NCAME and 6K Additive partner to generate cold spray mechanical performance data for defense repair
Materials
Originally reported by 3D Printing Industry
Auburn University’s National Center for Additive Manufacturing Excellence (NCAME) has launched a research study with metal powder producer 6K Additive to evaluate cold spray feedstock materials under demanding repair conditions. The project, led by NCAME research engineer Mikyle Paul, will use the center’s VRC Gen IV Cold Spray System to generate mechanical performance data on a range of feedstock materials. The explicit goal is to close the data gap that has prevented cold spray from wider adoption in critical-component repair for defense and industrial sectors, where structural reliability is non-negotiable.

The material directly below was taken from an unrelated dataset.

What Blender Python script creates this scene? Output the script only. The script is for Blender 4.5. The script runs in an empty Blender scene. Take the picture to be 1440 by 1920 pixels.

This partnership addresses a persistent bottleneck in cold spray adoption: the technology’s capability has been proven in principle, but procurement and maintenance engineers lack standardized mechanical performance benchmarks for specific feedstock materials under specific conditions. Without that evidence base, qualification for critical repair applications remains stalled. 6K Additive’s role as feedstock supplier positions it to embed its materials into the resulting data sets and qualification pathways, a classic materials qualification discipline play that can create long-tail competitive advantage. The project aligns with parallel efforts at the University of Utah, Penn State, and Florida International University, all building the evidence base rather than the hardware, signaling that the cold spray segment is shifting from capability demonstration to qualification infrastructure.
For 6K Additive, this is a low-cost, high-leverage move: funding academic research that generates qualification data for its own powders, with direct relevance to the U.S. defense sustainment market. The practical outcome will be a set of material-performance curves that maintenance depots can cite in repair procedures. If the data is robust, 6K Additive’s powders become the default reference material for those applications. The company must now ensure its production consistency matches the benchmarks the study produces.